For both of the following answer blanks, decide whether the given sequence or series is convergent or divergent. If convergent, enter the limit (for a sequence) or the sum (for a series). If divergent, enter INF if it diverges to infinity, MINF if it diverges to minus infinity, or DIV otherwise.


a.) The series n=1 to infinity(i don't know how to make the 'sum of' sign)
(An) I'm having trouble with this one, there seems to be no 'common ratio', so does this mean it's divergent? A_1 = 5/17, A_2 = 10/29, A_3 = 15/41

b.) the squence A_n. well for this one as n-> infinity, the limit should be 5/12

 

[OlderDan]

An = \frac{5n}{12n+5}

For both of the following answer blanks, decide whether the given sequence or series is convergent or divergent. If convergent, enter the limit (for a sequence) or the sum (for a series). If divergent, enter INF if it diverges to infinity, MINF if it diverges to minus infinity, or DIV otherwise.
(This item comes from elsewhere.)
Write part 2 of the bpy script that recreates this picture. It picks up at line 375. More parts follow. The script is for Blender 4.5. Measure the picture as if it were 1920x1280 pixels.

a.) The series n=1 to infinity(i don't know how to make the 'sum of' sign)
(An) I'm having trouble with this one, there seems to be no 'common ratio', so does this mean it's divergent? A_1 = 5/17, A_2 = 10/29, A_3 = 15/41

b.) the squence A_n. well for this one as n-> infinity, the limit should be 5/12

Your b) looks good and should tell you the answer to a) What is 5/12 + 5/12 + 5/12 + 5/12 + 5/12 + 5/12 + 5/12 + 5/12 + 5/12 + 5/12 + 5/12 + 5/12 + 5/12 + 5/12 + 5/12 + 5/12 + 5/12 + 5/12 + 5/12 + 5/12 + 5/12 + 5/12 + 5/12 + 5/12 + 5/12 + 5/12 + 5/12 + 5/12 + 5/12 +. . .

 

[James R]

If

A_n = \frac{5n}{12n+5}

then

\lim_{n \rightarrow \infty} A_n = \lim_{n \rightarrow \infty} \frac{5}{12+5/n}
=\frac{5}{12+(\lim_{n \rightarrow \infty} 5/n)} = 5/12

 

[HallsofIvy]

Hint for a) In order for a series such as \Sigma_1^{\infinity}A_n to converge, it is necessary that the sequence {A_n} converge to 0.